John Agnew is Distinguished Professor of Geography at the University of California, Los Angeles. He has taught at a number of universities including Syracuse University, the University of Chicago, and the University of Siena. He has authored or co-authored numerous books including Berlusconi's Italy: Mapping Contemporary Italian Politics (2008) and Globalization and Sovereignty (2009). He is co-editor of the Wiley Blackwell Companion to Human Geography (2011).

Virginie Mamadouh is Associate Professor of Political and Cultural Geography at the University of Amsterdam and an editor of the international academic journal Geopolitics. Her research interests are in European geopolitics, new media and multilingualism. She is co-editor of The Theory and Practice of Institutional Transplantation (with Martin de Jong and Kostas Lalenis, 2002), Critical Essays in Human Geography (with J. Agnew, 2008), and Urban Europe: Fifty tales of the city (with A. van Wageningen, 2016).

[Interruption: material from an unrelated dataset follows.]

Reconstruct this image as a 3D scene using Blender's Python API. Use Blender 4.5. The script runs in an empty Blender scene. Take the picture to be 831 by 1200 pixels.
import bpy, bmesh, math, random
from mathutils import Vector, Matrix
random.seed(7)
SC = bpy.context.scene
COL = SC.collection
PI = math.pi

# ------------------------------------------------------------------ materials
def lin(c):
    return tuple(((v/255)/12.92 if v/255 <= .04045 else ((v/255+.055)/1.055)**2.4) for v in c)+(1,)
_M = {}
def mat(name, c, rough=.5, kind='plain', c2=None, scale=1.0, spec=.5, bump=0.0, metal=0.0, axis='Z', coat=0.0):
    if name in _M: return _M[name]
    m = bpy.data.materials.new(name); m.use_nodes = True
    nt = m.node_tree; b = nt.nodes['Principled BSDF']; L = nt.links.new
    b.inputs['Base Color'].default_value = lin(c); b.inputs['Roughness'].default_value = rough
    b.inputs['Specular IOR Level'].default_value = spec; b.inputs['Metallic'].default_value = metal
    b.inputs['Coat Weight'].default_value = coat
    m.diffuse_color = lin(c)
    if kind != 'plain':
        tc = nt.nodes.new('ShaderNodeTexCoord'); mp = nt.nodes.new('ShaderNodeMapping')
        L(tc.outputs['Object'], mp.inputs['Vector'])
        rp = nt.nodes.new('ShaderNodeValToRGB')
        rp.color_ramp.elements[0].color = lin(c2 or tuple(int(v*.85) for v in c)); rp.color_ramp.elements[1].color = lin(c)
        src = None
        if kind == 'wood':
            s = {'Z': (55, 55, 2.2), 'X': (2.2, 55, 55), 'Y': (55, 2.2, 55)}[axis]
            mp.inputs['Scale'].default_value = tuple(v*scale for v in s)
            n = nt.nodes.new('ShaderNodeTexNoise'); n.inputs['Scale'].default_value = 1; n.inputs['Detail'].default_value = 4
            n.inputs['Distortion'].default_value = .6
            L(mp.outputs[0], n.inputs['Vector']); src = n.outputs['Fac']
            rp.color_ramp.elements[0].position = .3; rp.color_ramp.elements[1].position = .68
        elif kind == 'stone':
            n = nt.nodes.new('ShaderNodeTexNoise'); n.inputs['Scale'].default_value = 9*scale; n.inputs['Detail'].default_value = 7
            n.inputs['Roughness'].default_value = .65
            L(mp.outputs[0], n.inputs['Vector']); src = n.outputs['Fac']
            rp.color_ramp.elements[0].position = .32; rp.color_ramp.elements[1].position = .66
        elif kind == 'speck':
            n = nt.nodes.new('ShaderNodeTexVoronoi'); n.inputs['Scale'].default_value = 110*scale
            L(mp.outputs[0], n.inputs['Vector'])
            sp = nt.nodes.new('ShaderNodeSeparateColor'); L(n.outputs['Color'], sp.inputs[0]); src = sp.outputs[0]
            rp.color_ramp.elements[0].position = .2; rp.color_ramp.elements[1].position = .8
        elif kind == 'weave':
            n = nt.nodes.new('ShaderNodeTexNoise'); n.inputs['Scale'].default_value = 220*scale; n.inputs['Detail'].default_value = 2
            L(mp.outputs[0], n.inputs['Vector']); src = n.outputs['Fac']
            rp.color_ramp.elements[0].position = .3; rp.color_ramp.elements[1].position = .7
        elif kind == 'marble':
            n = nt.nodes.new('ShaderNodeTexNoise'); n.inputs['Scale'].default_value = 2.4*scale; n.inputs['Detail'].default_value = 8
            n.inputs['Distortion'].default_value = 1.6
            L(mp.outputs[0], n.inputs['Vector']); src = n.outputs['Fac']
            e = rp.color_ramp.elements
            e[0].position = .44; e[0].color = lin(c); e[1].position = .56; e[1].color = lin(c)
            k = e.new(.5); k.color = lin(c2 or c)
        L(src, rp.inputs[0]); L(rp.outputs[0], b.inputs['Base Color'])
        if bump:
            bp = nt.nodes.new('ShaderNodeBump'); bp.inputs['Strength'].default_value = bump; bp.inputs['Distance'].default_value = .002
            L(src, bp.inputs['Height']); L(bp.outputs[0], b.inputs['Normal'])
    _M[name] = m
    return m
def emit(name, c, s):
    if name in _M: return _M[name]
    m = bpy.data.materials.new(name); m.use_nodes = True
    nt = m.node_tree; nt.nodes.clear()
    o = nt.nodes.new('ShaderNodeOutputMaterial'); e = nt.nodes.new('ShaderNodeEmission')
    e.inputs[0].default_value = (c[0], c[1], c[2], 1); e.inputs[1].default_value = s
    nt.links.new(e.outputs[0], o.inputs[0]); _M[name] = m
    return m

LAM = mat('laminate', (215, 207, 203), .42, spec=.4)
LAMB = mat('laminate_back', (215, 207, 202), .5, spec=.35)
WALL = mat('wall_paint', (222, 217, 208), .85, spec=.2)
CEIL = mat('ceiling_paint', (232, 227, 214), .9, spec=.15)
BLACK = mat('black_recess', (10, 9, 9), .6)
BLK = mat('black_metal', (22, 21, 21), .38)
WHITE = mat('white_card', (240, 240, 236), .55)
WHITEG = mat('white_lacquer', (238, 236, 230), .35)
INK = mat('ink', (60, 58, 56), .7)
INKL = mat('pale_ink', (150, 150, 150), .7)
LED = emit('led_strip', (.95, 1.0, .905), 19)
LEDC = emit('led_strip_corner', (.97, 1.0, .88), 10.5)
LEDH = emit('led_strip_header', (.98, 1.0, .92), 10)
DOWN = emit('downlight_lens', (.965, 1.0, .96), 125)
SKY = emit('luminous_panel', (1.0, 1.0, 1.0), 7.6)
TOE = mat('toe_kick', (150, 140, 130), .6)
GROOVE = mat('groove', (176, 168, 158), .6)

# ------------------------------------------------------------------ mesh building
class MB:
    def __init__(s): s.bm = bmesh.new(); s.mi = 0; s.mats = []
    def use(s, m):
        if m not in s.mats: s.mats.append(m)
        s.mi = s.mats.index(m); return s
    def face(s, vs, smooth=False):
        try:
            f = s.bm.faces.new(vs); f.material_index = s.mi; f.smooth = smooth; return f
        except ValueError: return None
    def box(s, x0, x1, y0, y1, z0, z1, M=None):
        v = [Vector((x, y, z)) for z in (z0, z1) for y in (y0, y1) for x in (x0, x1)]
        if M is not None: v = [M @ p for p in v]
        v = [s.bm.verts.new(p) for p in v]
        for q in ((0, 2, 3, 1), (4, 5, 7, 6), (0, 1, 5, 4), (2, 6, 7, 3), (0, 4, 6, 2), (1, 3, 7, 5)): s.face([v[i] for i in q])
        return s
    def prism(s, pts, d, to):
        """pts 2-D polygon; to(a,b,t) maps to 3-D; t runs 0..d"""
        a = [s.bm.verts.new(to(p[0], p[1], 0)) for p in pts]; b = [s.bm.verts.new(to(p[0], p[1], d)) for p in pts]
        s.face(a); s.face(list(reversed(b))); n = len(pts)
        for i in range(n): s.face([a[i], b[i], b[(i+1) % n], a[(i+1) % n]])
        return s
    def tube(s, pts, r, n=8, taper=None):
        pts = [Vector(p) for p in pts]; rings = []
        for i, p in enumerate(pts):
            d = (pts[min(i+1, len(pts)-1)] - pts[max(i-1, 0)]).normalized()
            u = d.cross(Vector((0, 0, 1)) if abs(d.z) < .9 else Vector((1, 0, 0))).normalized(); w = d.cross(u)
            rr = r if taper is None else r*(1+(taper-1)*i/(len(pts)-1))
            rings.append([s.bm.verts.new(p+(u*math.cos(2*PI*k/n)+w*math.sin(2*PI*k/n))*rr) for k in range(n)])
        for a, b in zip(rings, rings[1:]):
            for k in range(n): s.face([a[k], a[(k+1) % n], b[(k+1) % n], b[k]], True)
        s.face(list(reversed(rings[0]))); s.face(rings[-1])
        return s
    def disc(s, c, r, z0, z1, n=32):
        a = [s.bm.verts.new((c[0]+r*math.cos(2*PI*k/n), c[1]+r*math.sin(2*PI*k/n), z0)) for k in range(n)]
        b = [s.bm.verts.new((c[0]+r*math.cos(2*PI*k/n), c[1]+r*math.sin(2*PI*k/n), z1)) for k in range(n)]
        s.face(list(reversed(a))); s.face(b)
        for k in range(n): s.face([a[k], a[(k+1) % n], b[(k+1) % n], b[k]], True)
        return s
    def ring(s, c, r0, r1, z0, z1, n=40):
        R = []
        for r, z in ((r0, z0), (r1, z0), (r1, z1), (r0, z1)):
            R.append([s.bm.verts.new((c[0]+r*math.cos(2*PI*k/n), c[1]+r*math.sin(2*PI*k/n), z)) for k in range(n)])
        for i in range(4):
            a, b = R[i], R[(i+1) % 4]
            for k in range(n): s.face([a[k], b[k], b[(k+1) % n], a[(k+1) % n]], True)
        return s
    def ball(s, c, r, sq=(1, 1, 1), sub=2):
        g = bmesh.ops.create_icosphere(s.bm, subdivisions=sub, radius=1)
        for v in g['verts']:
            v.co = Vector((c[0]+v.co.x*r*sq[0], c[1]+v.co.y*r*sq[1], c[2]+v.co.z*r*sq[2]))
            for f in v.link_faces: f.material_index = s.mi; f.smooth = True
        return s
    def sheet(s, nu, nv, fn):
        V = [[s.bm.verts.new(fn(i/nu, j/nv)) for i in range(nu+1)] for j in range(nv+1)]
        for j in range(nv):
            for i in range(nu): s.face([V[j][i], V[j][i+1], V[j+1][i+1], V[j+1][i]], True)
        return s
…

Anna J. Secor is Professor of Geography at the University of Kentucky and the Hajja Razia Sharif Sheikh Professor of Islamic Studies. Her research focuses on theories of space, politics, and subjectivity. Recently she has developed ideas of topology in geography by engaging the work of Lacan, Deleuze, and Agamben. Her research on Islam, state, and society in Turkey has been funded by the National Science Foundation.

Joanne Sharp is Professor of Geography at the University of Glasgow. Her research interests are in feminist, postcolonial, cultural and political geographies. She is the author of Geographies of Postcolonialism: Spaces of Power and Representation (2009) and editor of The Ashgate Research Companion to Critical Geopolitics (with Klaus Dodds and Merje Kuus, 2013).